Since then, the city has reconfigured the hydroelectric plant to be more flood resistant. The facility has been closed this year for high water, but there have been no issues there, Hicks said.

The worst flood in Hastings was in April of 1965, when it crested at 25.9 feet. That flood is memorialized with a high water mark in Levee Park.

Although this year’s flood was still a far cry from that history-making event, it was still enough to disrupt some activities in Hastings. The city closed off First Street under the railroad, East Fourth Street, a portion of East 10th Street and part of Lock and Dam Road due to high water. Portions of the pedestrian and bicycle trail along the Mississippi River were closed, as well as the trail underpass along the Vermillion River under Vermillion Street. By Thursday, all of Lake Rebecca Park was under water, with the exception of the northernmost part of the parking lots there, and water was beginning to swell through the storm drains into Lock and Dam Road along Jaycee Park, and portions of those parks were closed to recreational use.

Closures will continue until water has receded. In areas where the water is deepest, that’s not expected until late this week.

The city has been taking a proactive approach to this year’s flood, Hicks said. Staff has been monitoring water levels every day and letting the public know about road and trail closures. The city has also been talking with CP Rail in attempts to ensure the Second Street crossing into East Hastings isn’t blocked by stopped trains. With the First Street underpass closed, East Hastings residents can only get into or out of their neighborhood by crossing the railroad tracks on East Second Street. Hicks said that anyone who sees a train stopped on the crossing while the underpass is closed should call 911.

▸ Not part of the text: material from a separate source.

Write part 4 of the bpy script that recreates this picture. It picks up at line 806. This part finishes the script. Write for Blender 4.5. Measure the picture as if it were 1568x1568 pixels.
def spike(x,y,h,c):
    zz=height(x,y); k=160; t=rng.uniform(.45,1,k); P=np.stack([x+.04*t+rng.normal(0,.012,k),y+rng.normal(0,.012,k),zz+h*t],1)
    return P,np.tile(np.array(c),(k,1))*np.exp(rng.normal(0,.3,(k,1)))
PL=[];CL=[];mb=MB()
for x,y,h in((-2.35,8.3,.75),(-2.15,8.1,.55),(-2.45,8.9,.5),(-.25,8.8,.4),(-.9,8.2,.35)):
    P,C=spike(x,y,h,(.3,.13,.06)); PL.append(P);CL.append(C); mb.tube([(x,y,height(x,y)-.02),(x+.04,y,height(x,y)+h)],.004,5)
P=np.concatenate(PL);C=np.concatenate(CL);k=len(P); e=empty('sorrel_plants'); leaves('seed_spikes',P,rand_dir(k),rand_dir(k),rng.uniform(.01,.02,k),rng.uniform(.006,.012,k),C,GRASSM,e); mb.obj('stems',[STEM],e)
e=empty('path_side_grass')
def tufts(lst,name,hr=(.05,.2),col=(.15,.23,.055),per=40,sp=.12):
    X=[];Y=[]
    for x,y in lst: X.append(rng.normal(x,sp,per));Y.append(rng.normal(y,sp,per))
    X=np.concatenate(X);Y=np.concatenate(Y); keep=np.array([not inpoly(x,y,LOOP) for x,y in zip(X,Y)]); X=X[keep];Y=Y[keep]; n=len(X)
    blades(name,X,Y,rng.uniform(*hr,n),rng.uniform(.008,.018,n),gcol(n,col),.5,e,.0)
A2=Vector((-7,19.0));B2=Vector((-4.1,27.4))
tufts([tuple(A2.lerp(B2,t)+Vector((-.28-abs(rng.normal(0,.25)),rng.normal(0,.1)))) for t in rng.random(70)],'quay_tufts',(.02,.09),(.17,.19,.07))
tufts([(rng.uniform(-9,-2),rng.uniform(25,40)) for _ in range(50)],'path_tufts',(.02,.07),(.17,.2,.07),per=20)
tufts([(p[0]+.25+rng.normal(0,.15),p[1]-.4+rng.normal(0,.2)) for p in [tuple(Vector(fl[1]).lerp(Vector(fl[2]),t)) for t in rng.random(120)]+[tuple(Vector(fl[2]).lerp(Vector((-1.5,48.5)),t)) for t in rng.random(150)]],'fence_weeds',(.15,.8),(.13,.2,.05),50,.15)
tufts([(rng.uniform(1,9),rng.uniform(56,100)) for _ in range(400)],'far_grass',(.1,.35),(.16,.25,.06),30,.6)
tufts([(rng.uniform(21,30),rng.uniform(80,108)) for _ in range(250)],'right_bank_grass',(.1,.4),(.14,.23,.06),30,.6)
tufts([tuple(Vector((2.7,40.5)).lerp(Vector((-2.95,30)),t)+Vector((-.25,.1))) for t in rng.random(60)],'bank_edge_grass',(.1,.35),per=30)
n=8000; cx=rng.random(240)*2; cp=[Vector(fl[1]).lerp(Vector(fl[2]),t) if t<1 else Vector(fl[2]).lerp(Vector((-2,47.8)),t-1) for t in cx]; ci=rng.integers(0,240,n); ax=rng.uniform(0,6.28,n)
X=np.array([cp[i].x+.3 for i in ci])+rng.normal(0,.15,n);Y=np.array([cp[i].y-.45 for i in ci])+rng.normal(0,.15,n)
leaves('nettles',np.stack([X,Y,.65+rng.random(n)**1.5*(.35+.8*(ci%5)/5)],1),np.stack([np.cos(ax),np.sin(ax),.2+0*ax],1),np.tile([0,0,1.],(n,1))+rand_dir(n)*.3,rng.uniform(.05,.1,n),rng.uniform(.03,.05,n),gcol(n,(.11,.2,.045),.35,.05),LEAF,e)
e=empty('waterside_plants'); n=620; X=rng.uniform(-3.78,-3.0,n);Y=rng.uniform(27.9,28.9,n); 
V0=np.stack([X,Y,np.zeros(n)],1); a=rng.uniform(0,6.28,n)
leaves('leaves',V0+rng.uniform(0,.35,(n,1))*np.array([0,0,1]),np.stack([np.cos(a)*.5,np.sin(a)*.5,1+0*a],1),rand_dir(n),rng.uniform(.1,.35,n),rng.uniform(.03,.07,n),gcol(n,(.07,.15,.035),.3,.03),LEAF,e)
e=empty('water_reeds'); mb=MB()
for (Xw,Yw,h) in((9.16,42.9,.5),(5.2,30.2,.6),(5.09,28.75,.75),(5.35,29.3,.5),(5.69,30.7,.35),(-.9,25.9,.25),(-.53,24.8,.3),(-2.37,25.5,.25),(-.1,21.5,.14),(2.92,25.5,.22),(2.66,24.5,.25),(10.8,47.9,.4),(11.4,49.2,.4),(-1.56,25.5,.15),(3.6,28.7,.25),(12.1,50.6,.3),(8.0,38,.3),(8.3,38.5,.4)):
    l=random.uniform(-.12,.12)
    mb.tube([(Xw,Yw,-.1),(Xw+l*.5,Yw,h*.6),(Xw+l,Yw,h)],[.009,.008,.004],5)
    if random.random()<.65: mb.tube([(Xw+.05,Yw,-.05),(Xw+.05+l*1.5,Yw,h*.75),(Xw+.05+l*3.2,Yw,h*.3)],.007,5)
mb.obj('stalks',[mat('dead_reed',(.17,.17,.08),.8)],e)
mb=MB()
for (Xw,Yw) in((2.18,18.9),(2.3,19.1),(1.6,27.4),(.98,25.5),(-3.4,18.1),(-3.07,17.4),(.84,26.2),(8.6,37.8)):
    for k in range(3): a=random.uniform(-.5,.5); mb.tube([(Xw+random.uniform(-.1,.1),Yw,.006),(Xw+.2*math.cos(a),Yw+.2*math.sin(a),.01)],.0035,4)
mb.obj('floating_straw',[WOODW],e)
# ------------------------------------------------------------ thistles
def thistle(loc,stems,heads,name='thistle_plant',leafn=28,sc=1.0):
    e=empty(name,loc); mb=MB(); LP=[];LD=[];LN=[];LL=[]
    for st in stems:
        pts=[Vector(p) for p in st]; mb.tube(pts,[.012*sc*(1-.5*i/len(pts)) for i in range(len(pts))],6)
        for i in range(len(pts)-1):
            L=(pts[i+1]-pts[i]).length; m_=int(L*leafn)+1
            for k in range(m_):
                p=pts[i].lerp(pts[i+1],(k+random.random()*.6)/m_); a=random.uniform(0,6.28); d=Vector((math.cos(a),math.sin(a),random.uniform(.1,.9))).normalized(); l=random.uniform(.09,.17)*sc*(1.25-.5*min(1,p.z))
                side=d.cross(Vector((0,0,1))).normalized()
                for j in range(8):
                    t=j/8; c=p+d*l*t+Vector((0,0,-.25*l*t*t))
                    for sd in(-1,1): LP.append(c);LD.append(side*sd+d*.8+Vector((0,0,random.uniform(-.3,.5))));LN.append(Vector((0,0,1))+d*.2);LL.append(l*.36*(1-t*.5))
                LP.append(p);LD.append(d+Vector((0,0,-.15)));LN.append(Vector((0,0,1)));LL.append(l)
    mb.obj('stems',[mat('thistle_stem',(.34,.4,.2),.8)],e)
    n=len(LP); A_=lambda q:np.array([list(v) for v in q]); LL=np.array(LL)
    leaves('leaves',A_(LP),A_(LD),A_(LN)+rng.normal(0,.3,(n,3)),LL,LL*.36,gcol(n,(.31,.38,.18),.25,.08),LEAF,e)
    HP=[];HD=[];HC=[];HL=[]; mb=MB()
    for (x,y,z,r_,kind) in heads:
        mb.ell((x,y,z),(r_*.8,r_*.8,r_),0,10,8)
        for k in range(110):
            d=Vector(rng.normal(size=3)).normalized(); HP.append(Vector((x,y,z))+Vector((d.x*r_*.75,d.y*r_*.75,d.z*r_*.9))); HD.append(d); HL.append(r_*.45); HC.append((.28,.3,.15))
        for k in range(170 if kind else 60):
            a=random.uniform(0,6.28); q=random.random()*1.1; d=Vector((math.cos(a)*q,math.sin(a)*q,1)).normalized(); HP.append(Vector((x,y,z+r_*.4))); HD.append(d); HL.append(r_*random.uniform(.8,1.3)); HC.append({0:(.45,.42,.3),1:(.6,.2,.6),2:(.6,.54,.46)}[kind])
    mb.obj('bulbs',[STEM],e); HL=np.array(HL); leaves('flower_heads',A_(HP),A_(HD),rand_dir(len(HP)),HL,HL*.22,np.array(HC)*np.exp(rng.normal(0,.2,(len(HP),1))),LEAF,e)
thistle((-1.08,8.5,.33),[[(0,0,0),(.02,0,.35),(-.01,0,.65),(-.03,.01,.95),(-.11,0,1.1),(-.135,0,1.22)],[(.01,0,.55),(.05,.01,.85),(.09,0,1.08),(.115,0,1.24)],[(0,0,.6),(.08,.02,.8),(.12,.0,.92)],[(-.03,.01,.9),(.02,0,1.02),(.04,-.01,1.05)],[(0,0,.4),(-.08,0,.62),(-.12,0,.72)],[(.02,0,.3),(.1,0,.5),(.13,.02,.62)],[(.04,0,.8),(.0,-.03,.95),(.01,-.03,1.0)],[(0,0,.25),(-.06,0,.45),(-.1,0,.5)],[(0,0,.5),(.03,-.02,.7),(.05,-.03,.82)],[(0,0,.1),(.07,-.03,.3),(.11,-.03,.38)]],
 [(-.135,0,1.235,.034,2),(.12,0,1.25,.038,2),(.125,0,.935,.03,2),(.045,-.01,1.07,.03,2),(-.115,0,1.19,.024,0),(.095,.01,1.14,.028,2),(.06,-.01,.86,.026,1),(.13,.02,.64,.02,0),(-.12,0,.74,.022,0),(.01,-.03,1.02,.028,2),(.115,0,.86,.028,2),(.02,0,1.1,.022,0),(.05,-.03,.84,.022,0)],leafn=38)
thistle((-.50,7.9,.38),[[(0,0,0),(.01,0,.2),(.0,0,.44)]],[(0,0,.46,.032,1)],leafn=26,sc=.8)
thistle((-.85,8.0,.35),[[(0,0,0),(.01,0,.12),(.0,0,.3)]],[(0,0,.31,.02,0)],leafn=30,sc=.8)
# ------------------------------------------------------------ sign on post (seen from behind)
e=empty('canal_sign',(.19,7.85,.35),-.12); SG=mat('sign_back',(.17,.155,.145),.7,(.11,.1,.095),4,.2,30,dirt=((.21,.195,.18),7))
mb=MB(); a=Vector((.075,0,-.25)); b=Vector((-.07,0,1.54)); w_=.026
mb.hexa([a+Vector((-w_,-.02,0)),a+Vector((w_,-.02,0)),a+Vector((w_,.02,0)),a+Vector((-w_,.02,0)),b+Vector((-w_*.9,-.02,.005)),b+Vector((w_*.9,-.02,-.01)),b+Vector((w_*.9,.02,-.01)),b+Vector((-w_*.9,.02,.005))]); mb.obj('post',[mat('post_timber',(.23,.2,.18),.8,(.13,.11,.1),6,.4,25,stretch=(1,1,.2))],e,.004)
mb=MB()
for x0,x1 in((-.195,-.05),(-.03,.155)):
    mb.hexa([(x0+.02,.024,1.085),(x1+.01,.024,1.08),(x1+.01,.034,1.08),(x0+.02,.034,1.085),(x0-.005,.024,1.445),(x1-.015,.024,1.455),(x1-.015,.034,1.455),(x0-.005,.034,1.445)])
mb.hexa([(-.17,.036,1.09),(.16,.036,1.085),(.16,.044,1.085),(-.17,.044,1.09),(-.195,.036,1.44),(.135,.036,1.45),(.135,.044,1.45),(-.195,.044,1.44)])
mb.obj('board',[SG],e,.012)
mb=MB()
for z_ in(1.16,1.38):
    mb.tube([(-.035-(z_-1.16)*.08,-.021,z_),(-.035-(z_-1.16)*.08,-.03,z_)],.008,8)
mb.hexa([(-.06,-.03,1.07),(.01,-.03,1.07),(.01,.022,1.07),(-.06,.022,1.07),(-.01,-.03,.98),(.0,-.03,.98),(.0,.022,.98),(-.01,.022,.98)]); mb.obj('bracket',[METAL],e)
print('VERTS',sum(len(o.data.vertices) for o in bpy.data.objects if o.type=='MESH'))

Although no residents used them, sandbags were available to help protect riverfront homes threatened by high water. The city was prepared to provide sandbags with the help of volunteers through the Bless Hastings group, Hicks said.

Once floodwaters recede, city staff will be making their way through those public areas affected by high water to assess the damage and identify the next step, Hicks said. Assessments are being done at the state level around Minnesota as well, he said.

Water measurements on the Mississippi River in Hastings are taken at the tailwater of Lock and Dam No. 2. River forecasts take into account past precipitation as well as precipitation expected about 24 hours into the future from the time the forecast is issued.

Motorists are reminded not to drive into flooded street areas. Even though the water may not look deep, floodwater can easily knock over a person or carry away a vehicle. According to the National Weather Service website, “A mere six inches of fast-moving flood water can knock over an adult. It takes only two feet of rushing water to carry away most vehicles. This includes pickups and SUVs.”

Flooded areas also disguise the true depth of the water as well as the condition of the road or ground underneath, making flooded areas even more dangerous.